During the last few weeks I've been blogging on the topic of unemployment.  As I read over my past posts I get emotional, and frustrated as I rehash such a difficult year, yet I'm thankful for how far we've come.  I also feel like I have left out so many things I wanted to say, but realize I may never be able to adequately write about all we that went through.

That being said, I wanted to discuss some of the struggles we experienced on our Journey.  We had faith, emotional and marriage struggles.  I must admit that our biggest struggle was getting to a place in which we fully relied on God.  A place in which we quit saying to ourselves, "when you get a job _______." 

We realized that we had to live each day and quit worrying about tomorrow.  We had to take each day as it came and pray for God's strength to get through it.  We had to accept our new "normal". Sometimes this was easy, but most times this was very difficult. 

I think we had in our minds that the Journey would only last a short time.  When we hit 3 months, we thought ok, maybe 6 months.  Then at 6 months, we thought surely any day now.  Then it hit me one day that it could be a year.  Luckily, God gave me a scripture one day that I never thought would be applicable to our situation.   

James 1:17
"Every good gift and every perfect gift is from above"

I've used this scripture before, but always in referring to our children.  However, on that particular day, God was telling me that Kyle's job was a gift.  He was going to give him that gift in his own timing.  I had never thought of employment as a gift, yet on that day I did.

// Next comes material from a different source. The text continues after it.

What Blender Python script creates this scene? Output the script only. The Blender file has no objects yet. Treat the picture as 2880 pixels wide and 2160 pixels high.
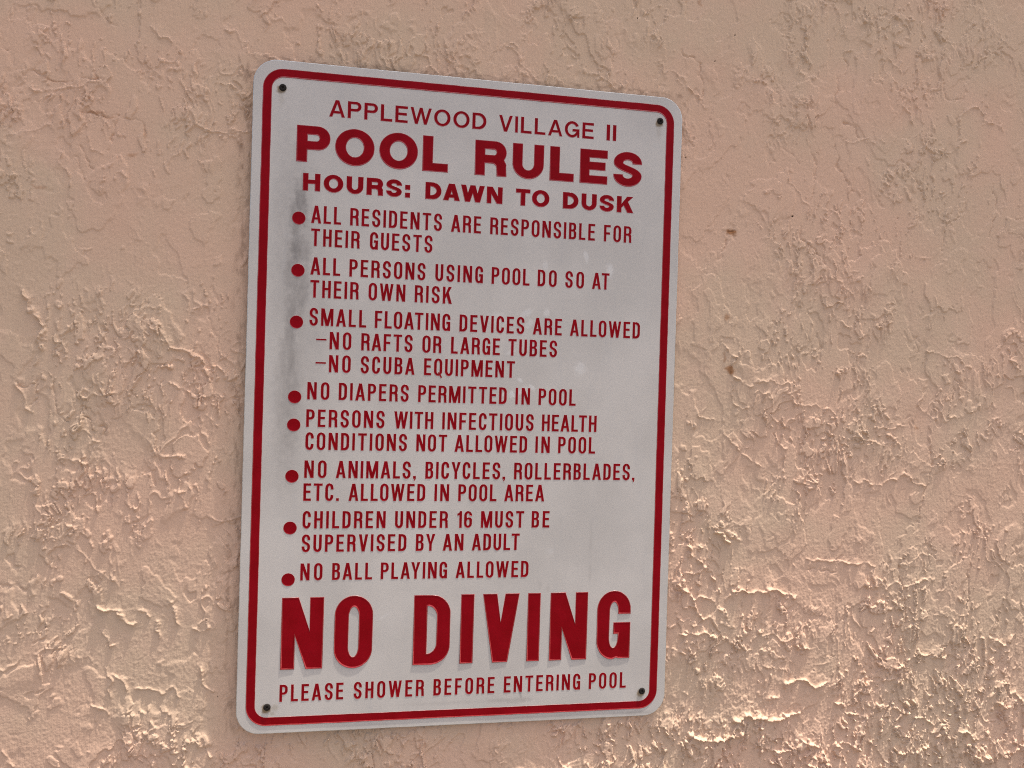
import bpy, math, random
import numpy as np
from mathutils import Vector, Matrix
from mathutils.geometry import tessellate_polygon

S = bpy.context.scene
COL = S.collection

# ------------------------------------------------------------------ camera
cam_d = bpy.data.cameras.new('camera')
cam = bpy.data.objects.new('camera', cam_d)
COL.objects.link(cam)
cam_d.sensor_fit = 'HORIZONTAL'
cam_d.sensor_width = 36.0
cam_d.lens = 36.0 * 2163.0 / 2880.0
cam_d.clip_start = 0.01
cam_d.clip_end = 500.0
# sign plane: x right, z up, viewer on -y; sign centre is the origin
fwd = Vector((0.17251198, 0.98499217, -0.00548172)).normalized()
rgt = Vector((0.98459773, -0.17227707, 0.02979793))
rgt = (rgt - fwd * rgt.dot(fwd)).normalized()
up = rgt.cross(fwd)
cam.matrix_world = Matrix((
    (rgt.x, up.x, -fwd.x, -0.06456596),
    (rgt.y, up.y, -fwd.y, -0.54122311),
    (rgt.z, up.z, -fwd.z, 0.0170878),
    (0, 0, 0, 1)))
S.camera = cam

# ------------------------------------------------------------------ sky, sun, exposure
SUN = Vector((0.25, -0.077, 1.0)).normalized()          # towards the sun: high and almost in the plane of the wall
W = bpy.data.worlds.new('World')
S.world = W
W.use_nodes = True
nt = W.node_tree
nt.nodes.clear()
sky = nt.nodes.new('ShaderNodeTexSky')
sky.sky_type = 'NISHITA'
sky.sun_disc = False
sky.sun_elevation = math.asin(SUN.z)
sky.sun_rotation = math.atan2(SUN.x, SUN.y)
sky.dust_density = 6.0
sky.ozone_density = 0.6
bg = nt.nodes.new('ShaderNodeBackground')
bg.inputs['Strength'].default_value = 0.15
wo = nt.nodes.new('ShaderNodeOutputWorld')
nt.links.new(sky.outputs[0], bg.inputs[0])
nt.links.new(bg.outputs[0], wo.inputs[0])

sun_d = bpy.data.lights.new('sun', 'SUN')
sun_d.energy = 5.0
sun_d.angle = math.radians(1.25)
sun_d.color = (1.0, 0.95, 0.87)
sun = bpy.data.objects.new('sun', sun_d)
COL.objects.link(sun)
sun.location = SUN * 20
sun.rotation_euler = SUN.to_track_quat('Z', 'Y').to_euler()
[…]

I began to dive into God's word and focus on being the most supportive wife I could.  The best mother I could, and most of all, I began to strengthen my walk with the Lord.

Unemployment took a huge toll on Kyle emotionally and it wasn't always easy for me to be his cheerleader when he needed it.  I was exhausted all the time from working and taking care of a family (praise you full time working mommas). I wasn't always the example of Christ's unconditional love.  However, God got me through it.  The more I took time to be still and truly listen to God speak, the more it seemed I could handle.

The scariest struggle we faced was the toll this journey took on our marriage.  While I don't feel this is the place to expose those personal details, I will say that it took awhile for me to understand why God would allow us to face such a journey while our marriage was so very brittle. 

We were thrown into this journey in which we had to figure out how to work together.  All of a sudden we were together 24 hours a day.  We had to determine our roles in this new "normal."  Small things such as who was going to make dinner became situations of resentment and dispute. 

Learning to figure out these new roles, learning to divide responsibilities and learning to humble myself was not easy.  God had to do some major work in my heart and praise him for getting me to listen!